Le 18 novembre 2008, l'auteur d'un livre dénonçant la torture et le producteur d'une émission présentant cet ouvrage seront jugés pour avoir abordé ce sujet. Ils sont inculpés d'“incitation à la haine et à l'hostilité” et risquent quatre ans et demi de prison. La question de la torture demeure pourtant un enjeu de poids pour le pays.
Baris Pehlivan, producteur de l'émission “J'en suis témoin” de la chaîne d'information en continu CNN Türk et Nurettin Yilmaz, ancien politicien kurde, ancien député indépendant et auteur de “Je suis témoin du passé proche ”, comparaîtront devant la vingt-et-unième Chambre du tribunal correctionnel de Bakirkoy (Istanbul). Poursuivis au titre des articles 216 et 218 du code pénal, “incitation à la haine et à l'hostilité”, ils risquent jusqu'à quatre ans et demi de prison.
“Une forte opposition à la dénonciation publique des cas de torture existe encore. Quelle que soit la raison de cette réticence, elle est injustifiable. La torture est un procédé indigne et barabare, ceux qui s‘en rendent coupables ne doivent pas être protégés par la loi du silence. Les victimes doivent être protégées par la justice et non poursuivies, tout comme ceux qui contribuent à informer le public de l'existence de ce type de pratique”, a déclaré Reporters sans frontières.
“Dans cette affaire, on assiste à un véritable renversement de la hiérarchie des valeurs et ce, quelques jours après la remise du rapport de suivi de l'Union eruropéenne, qui concluait entre autres, à une augmentation des cas de torture. Ce document rappelait aussi que la Turquie n'a toujours pas ratifié le protocole optionnel de la Convention des Nations unies contre la torture, signé en 2005”, a poursuivi l'organisation.

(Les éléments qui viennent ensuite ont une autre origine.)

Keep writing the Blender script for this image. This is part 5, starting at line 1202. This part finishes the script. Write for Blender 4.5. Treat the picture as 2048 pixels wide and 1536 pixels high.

Le 24 juillet 2007,Baris Pehlivan avait invité Nurettin Yilmaz afin de présenter le livre dans lequel l'ancien député décrivait les tortures qu'il avait subies lors de sa détention à la prison de Diyarbakir à partir de septembre 1980, lors du coup d'état militaire. Huit mois après la diffusion de l'émission, le procureur de la république de Bagcilar, Ali Çakir s'est autosaisi de l‘affaire et a envoyé son acte d'accusation au parquet de Bakirkoy (rive européenne d'Istanbul).
Ali Çakir considère que l'émission était de nature à “opposer de manière dangereuse une partie de la société à une autre” et “constitue une menace pour l'ordre public”. Il reproche à Nurettin Yilmaz d'avoir témoigné des tortures subies de 1980 à 1984 et à Baris Pehlivan d'avoir “servi d'intermédiaire pour que ces propos circulent dans l'opinion publique”.
Cette affaire n'est pas un cas isolé. Le mois dernier, Alper Turgut, journaliste du quotidien Cumhuriyet, qui avait mis en question l'acquittement de trois policiers d'Istanbul accusés d'avoir torturé trois collaborateurs de revues d'extrême gauche a été condamné à verser vingt mille livres turques nouvelles (soit dix milles euros), pour avoir tenté d'”influencer la justice”. Son avocat a fait appel le 14 octobre dernier.
Enfin, à l'heure actuelle, six gardiens de prison sont incarcérés et une trentaine de policiers ont été appelés à témoigner dans une affaire relative à la torture en prison et dans un commissariat de quatre personnes dont l'une est décédée le 10 octobre 2008.
L'une des nombreuses questions soulevées par ce dossier est liée au fait que les membres des forces incriminés comparaissent librement, bien que certains aient été reconnus formellement par les plaignants.